Why I’m Keeping My Baby’s Sex a Surprise

woman with hands over her eyes
Small Sir is getting ready to be a Big Sir! I am happily (if slightly uncomfortably) gestating another Little. A new Small Sir? Or a Little Lassie? I have no idea, and I love it!

Here are eleven reasons that I am not finding out the sex of my baby:

1) It’s an excuse to be lazy on the baby prep work—shopping, decorating, crafting, you name it! (I already have hand-me-downs from The Toddler, plus all my hygiene and diaper products, but no way am I hand-crafting a mobile or re-upholstering a glider. I wish that was something I would do, but come on. I know myself.)

2) I’m a nerd, and like the idea of claiming to be carrying a Schrodinger’s baby. (Please don’t judge me!)

3) No risk of the doctor or ultrasound tech getting it wrong, and then having to start at square one—new name, new clothes, possibly new nursery theme—once the baby is actually born.

4) It is fun to see people’s eyes bug out of their heads in shock at my choice to not find out (*evil laugh*).

5) Maybe I want to dress my boy in colors other than blue, or my girl in colors other than pink…and that’s all you’re going to get if you tell people what you are expecting!

6) This one may be kind of weird, but: I don’t want to put pressure on my little one before he or she is even born. I want to get to know my baby as he or she develops, and minimize preconceived notions. Obviously you can never get rid of those entirely, but at least this way I’m not starting extra early.

7) Anyway, it’s not like I could change anything if I found out early… ☺

8) More of an excuse to not be set on names.

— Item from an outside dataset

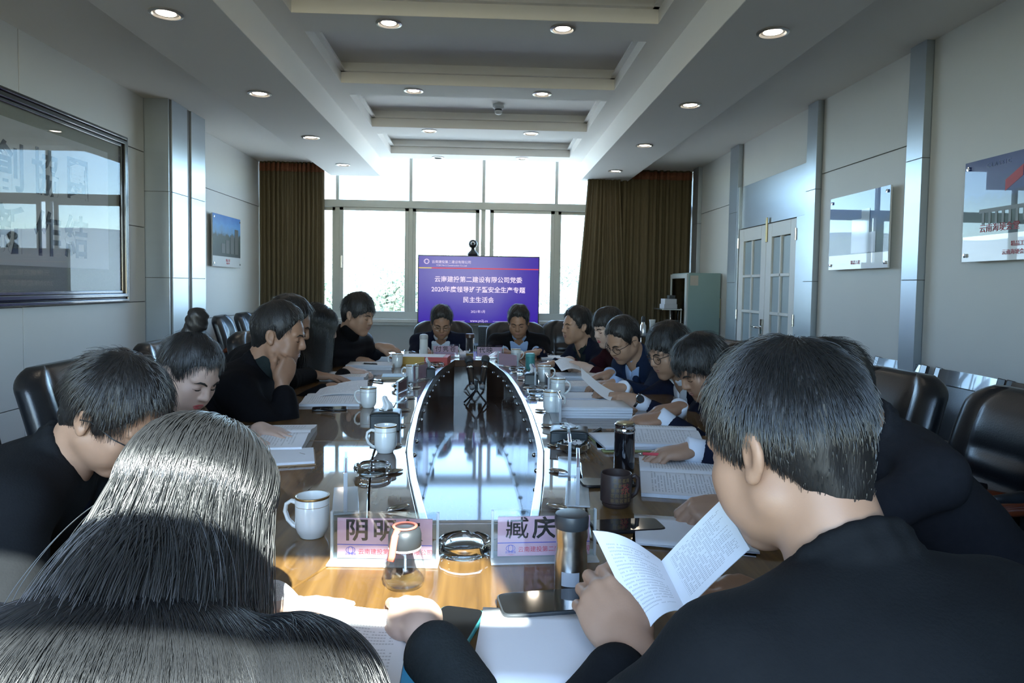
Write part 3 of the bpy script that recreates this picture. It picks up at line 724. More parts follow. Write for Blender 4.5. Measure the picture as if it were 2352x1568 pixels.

The hubby and I are terrible with narrowing down name lists, our name tastes clash completely. The struggle is real.

9) Motivation during labor! Come on, mama, push that baby out so you can finally know! Maybe this is why my son was born so quickly—I had waited nine months, I wasn’t going to wait any longer!

10) It is “the last surprise.” After all, pregnancy tests can tell if you are pregnant before a missed period. You can see the heartbeat on an ultrasound after about six weeks. You can hear the heartbeat, watch the baby develop in a series of scans, and even do the 3D ultrasounds to get a decent (if kind of clay-like) image of the baby’s facial features. There is so little mystery left, I like leaving a bit open-ended.

11) I honestly don’t care! I know it sounds cliché, but happy and healthy are the goals, right? Everything else is just perks. Wonderful, cuddly perks.